The result is not a postcard collage but a lived-in sound. Rebetiko phrases brush against tango cadences; klezmer weaves through swing; Persian modes dissolve into modern jazz time. Every influence keeps its identity yet folds naturally into the next. It’s cosmopolitan not by design but by instinct—the way New York itself sounds at dusk when windows open on every language at once.

Themes That Do the Heavy Lifting

“Smoke” becomes both image and philosophy. For Sobhani, it’s what remains after fire—formless, fleeting, filled with what survived. The songs dwell on distance, loss, and the discipline of starting again. In “Naro (Don’t Go),” he writes:
“Whether you stay or leave, it makes no difference to the clouds or the sky.
Day and night come and go; winters bring snow or rain as they pass by.
With or without you, the world keeps spinning on its axis.
But my world will halt, come to an end, if you leave. So, don’t go.”

The lyric balances stoicism and vulnerability—the acceptance that the universe continues, even when one’s personal orbit stops. That tension defines the record. “Challenges don’t disappear,” Sobhani says. “You just learn to carry them differently.”

Connecting With Listeners

Sobhani’s audience now spans languages and continents, but DOOD keeps its invitations open.

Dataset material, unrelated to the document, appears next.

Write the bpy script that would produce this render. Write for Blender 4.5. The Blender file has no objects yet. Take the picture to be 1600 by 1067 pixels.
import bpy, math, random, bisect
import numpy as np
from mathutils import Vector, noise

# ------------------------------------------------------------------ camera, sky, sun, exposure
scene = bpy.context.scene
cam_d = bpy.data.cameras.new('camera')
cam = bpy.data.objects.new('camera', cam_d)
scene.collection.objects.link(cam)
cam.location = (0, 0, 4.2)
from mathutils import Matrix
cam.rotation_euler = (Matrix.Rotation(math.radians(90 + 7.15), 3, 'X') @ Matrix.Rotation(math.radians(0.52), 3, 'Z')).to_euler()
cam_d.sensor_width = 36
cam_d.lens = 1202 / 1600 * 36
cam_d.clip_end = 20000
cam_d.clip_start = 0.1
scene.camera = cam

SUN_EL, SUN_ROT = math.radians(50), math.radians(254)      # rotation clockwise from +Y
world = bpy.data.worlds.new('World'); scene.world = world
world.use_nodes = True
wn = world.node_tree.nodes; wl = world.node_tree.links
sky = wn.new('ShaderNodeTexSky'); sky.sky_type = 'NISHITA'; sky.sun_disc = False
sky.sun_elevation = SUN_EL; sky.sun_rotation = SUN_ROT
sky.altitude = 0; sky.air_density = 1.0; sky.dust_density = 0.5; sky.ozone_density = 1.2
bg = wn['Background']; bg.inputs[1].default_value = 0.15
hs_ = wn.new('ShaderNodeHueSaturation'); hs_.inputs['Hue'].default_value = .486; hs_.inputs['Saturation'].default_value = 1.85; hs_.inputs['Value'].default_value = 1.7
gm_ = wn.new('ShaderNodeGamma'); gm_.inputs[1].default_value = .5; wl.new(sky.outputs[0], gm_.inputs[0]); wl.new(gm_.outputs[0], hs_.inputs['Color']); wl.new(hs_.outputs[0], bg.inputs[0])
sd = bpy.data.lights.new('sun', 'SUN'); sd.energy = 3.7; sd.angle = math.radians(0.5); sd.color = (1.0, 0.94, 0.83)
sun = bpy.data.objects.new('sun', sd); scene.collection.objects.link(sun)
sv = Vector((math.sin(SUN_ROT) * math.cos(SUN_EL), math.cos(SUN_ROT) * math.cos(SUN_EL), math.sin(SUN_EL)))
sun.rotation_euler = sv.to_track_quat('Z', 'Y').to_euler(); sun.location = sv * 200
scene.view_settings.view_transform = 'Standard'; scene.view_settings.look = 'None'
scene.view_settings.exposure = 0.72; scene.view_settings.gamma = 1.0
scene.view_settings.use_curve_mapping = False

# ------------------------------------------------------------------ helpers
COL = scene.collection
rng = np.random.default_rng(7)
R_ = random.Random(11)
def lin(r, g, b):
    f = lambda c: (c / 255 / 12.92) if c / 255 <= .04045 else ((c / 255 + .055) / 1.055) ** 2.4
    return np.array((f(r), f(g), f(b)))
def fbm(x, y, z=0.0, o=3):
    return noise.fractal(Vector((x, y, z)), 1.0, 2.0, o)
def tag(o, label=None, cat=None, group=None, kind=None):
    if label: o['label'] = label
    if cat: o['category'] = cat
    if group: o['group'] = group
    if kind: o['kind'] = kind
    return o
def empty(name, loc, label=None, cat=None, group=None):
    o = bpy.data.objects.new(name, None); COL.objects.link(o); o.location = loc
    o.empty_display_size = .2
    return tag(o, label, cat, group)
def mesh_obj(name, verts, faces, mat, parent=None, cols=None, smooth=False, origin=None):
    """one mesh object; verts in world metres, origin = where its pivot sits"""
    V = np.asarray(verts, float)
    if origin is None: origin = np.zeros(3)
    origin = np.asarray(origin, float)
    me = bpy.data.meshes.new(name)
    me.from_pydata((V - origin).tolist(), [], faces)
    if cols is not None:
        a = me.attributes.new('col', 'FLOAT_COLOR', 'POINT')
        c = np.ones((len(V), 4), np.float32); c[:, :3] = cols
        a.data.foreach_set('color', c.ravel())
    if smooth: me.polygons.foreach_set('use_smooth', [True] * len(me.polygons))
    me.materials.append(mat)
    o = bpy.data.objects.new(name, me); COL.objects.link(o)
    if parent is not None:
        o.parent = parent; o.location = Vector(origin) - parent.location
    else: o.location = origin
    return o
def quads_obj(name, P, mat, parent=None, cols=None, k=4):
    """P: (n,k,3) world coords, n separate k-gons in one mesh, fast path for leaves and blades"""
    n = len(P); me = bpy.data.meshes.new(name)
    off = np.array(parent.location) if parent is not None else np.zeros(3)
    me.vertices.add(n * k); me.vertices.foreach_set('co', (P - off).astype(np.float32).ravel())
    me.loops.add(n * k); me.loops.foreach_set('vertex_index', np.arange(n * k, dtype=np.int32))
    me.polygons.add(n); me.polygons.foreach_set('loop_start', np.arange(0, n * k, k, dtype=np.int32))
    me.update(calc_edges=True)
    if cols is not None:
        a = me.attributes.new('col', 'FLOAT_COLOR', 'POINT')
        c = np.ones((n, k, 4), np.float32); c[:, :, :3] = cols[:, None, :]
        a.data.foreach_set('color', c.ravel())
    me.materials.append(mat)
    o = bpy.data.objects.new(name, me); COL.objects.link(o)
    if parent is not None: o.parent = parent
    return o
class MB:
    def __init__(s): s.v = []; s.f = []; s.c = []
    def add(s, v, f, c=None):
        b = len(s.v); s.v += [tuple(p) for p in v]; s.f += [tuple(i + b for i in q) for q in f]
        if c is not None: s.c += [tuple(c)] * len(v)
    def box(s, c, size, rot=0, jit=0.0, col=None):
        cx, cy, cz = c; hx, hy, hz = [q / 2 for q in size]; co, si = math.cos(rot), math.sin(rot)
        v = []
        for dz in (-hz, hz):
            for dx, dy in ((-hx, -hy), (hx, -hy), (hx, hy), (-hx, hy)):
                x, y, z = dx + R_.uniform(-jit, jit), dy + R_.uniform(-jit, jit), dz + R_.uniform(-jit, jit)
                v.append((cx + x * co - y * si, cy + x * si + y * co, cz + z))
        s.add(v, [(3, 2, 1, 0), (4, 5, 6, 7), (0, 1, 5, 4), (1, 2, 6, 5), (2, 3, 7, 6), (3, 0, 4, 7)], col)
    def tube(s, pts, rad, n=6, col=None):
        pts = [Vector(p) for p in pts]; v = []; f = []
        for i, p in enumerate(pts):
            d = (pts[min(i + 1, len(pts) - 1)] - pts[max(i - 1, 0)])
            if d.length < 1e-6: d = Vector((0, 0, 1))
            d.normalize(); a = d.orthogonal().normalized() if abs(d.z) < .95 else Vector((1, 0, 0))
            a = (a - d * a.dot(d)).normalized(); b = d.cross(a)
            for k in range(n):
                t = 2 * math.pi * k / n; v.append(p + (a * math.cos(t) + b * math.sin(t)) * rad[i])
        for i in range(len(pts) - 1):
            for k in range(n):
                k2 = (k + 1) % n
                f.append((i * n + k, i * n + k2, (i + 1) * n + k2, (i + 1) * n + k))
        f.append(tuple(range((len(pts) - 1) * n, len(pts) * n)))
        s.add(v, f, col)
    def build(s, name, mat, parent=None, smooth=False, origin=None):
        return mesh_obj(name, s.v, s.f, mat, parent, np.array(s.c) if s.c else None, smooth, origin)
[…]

Its hybrid sound—part world-jazz, part Persian noir, part existential groove—feels both intimate and borderless. Listeners don’t need to translate; the emotion does it for them.

Belonging, Unbound

What makes DOOD (Smoke) powerful isn’t only its diversity of sound but its coherence of feeling. Sobhani’s Persian poetics keep it grounded in memory; his jazz sensibility lets it drift into freedom. He builds rooms for reflection rather than spectacle—music that honors quiet as much as crescendo.

This is world-jazz as spiritual architecture: fluid, borderless, tenderly unresolved. It’s for anyone who has ever left a city, a language, or a version of themselves—and found beauty in the blur between.

“From Tehran’s underground to New York’s skyline, Sobhani turns exile into sound.”